Mar 21, 2013 - Sale 2308

Sale 2308 - Lot 292

Price Realized: $ 300
?Final Price Realized includes Buyer’s Premium added to Hammer Price
Estimate: $ 400 - $ 600
(CIVIL RIGHTS--WOMEN.) HUNTON, ADDIE WAITES. Autograph Letter Signed to Oscar [? De Priest.] One page, 4to, on NAACP letterhead. Mobile, March 12, 1923

Additional Details

Addie Waites Hunton (1866-1943) educator, race and gender activist, writer, suffragist, and political organizer, was born in Norfolk, Virginia.

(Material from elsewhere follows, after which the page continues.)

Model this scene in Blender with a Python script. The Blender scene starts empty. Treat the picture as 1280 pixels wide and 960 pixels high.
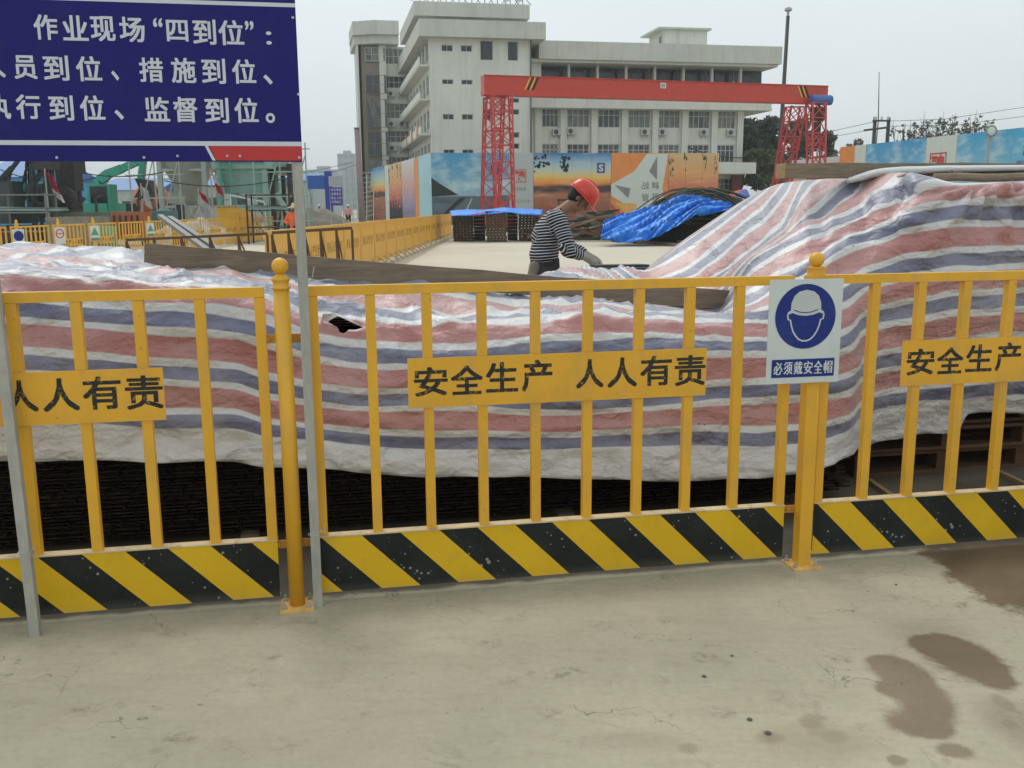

During World War I, Hunton and two others were the only African American women assigned by the U.S. Army to work with 200,000 segregated black troops stationed in France. When she returned to the U.S. in 1919, she and her coworker, Kathryn Johnson, wrote about their experiences with the troops in the book 'Two Colored Women with the American Expeditionary Forces.' (1920). She writes and asks that her trunk be forwarded down to Alabama, saying 'I must get on some thinner clothing.' She refers to her daughter Eunice, who was the first black women to receive a law degree from Fordham University (1933) She became the first black woman assistant district attorney in New York.